--- begin RAW DATA ---

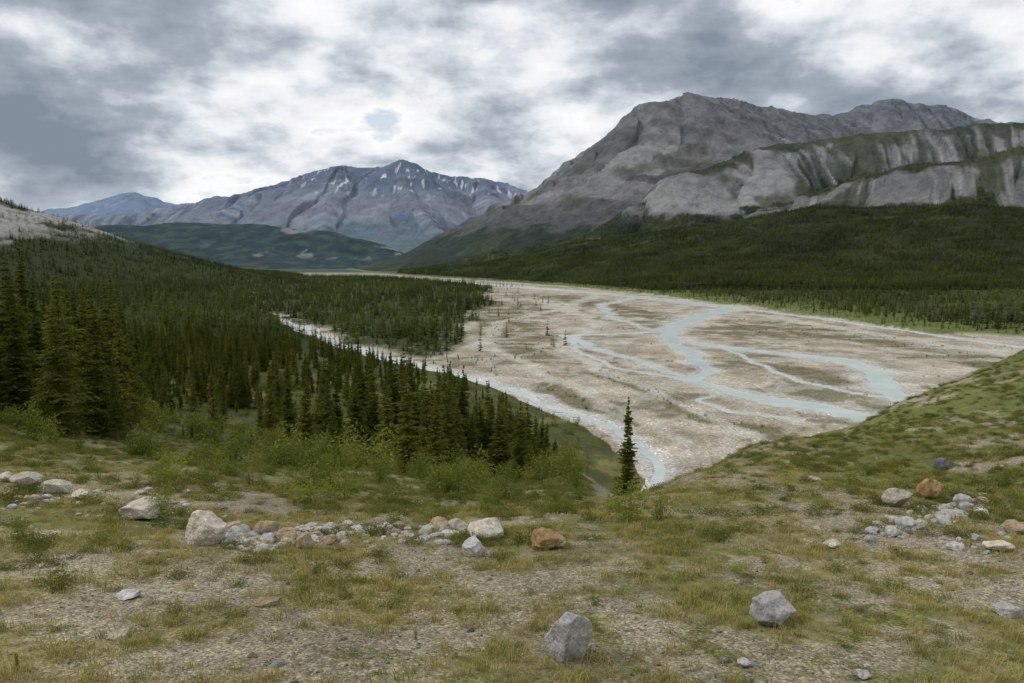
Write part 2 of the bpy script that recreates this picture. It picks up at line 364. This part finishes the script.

--- end RAW DATA ---
--- begin RAW DATA ---

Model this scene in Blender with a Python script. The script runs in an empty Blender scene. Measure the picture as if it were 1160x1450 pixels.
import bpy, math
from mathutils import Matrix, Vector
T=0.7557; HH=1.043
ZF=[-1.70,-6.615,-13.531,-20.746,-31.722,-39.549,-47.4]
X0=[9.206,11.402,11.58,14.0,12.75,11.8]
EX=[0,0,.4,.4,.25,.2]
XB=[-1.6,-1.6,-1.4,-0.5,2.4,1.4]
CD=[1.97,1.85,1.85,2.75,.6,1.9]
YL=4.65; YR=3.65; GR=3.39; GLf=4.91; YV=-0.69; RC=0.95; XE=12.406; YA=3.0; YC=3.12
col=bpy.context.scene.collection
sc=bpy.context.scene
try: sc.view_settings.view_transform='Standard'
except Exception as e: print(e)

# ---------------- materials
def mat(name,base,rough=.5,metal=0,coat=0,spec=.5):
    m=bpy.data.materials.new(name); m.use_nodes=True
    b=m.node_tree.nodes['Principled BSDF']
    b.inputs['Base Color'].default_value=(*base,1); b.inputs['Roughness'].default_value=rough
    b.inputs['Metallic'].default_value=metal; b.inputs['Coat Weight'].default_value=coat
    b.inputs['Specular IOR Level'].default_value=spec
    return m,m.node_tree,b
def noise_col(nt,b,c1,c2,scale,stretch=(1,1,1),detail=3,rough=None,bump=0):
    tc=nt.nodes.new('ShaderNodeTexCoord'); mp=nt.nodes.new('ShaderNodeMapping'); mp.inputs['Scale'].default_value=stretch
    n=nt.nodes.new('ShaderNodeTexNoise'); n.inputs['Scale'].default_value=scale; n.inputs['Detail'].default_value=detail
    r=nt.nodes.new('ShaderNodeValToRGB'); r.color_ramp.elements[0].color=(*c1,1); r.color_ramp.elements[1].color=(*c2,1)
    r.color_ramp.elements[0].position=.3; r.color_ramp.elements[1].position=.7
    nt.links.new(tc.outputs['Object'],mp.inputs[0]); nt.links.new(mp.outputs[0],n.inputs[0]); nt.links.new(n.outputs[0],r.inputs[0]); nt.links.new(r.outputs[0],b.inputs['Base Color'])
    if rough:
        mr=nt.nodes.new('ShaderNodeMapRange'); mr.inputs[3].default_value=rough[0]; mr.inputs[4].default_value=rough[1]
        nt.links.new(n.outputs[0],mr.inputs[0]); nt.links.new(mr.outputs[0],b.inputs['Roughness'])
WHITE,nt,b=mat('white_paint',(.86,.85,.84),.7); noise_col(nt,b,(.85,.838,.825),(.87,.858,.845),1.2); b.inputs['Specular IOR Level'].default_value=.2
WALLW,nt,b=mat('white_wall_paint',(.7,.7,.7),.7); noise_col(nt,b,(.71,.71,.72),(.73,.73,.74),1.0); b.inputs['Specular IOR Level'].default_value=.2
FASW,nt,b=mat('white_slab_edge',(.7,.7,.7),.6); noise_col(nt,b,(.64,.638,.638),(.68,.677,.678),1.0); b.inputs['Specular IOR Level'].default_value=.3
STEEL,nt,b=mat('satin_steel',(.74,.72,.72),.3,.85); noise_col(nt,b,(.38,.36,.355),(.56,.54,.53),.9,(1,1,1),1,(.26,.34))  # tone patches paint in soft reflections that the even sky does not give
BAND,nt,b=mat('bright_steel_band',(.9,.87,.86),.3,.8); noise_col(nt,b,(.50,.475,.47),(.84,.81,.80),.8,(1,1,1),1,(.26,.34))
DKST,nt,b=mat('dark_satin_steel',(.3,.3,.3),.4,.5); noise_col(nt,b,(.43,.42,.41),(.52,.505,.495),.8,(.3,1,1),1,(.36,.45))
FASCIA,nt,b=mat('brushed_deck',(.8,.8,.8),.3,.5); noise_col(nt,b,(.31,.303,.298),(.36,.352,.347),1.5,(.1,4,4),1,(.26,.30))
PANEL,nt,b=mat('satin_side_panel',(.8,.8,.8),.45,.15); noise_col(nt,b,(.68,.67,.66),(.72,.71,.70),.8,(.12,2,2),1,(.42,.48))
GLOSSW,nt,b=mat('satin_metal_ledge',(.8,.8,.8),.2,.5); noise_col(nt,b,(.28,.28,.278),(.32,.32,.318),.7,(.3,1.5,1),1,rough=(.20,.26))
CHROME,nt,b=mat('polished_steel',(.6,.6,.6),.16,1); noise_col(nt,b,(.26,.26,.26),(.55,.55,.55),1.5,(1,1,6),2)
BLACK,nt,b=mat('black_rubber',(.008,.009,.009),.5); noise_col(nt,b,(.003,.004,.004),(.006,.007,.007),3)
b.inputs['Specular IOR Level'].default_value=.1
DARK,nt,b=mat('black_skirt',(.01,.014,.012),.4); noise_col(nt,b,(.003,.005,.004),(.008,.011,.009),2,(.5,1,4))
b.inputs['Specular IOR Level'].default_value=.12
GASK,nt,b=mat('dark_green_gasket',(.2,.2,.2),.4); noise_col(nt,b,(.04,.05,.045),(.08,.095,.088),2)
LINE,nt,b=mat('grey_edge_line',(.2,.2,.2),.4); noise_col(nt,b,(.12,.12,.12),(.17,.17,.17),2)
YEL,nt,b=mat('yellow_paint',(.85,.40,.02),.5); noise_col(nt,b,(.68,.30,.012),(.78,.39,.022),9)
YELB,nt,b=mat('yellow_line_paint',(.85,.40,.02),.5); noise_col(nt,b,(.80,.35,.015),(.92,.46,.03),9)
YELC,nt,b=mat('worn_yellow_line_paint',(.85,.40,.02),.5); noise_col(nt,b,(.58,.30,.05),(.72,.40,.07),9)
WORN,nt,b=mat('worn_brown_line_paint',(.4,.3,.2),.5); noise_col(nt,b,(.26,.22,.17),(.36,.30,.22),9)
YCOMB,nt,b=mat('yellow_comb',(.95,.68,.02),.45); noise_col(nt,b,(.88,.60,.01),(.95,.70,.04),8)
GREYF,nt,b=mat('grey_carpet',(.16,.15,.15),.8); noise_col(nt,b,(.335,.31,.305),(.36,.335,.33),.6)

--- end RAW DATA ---

| PROBLEM |
Emit only the lines from the one containing "Model this scene" through the one containing "except Exception as e: print(e)", copied exactly.

| THE ANSWER |
Model this scene in Blender with a Python script. The script runs in an empty Blender scene. Measure the picture as if it were 1160x1450 pixels.
import bpy, math
from mathutils import Matrix, Vector
T=0.7557; HH=1.043
ZF=[-1.70,-6.615,-13.531,-20.746,-31.722,-39.549,-47.4]
X0=[9.206,11.402,11.58,14.0,12.75,11.8]
EX=[0,0,.4,.4,.25,.2]
XB=[-1.6,-1.6,-1.4,-0.5,2.4,1.4]
CD=[1.97,1.85,1.85,2.75,.6,1.9]
YL=4.65; YR=3.65; GR=3.39; GLf=4.91; YV=-0.69; RC=0.95; XE=12.406; YA=3.0; YC=3.12
col=bpy.context.scene.collection
sc=bpy.context.scene
try: sc.view_settings.view_transform='Standard'
except Exception as e: print(e)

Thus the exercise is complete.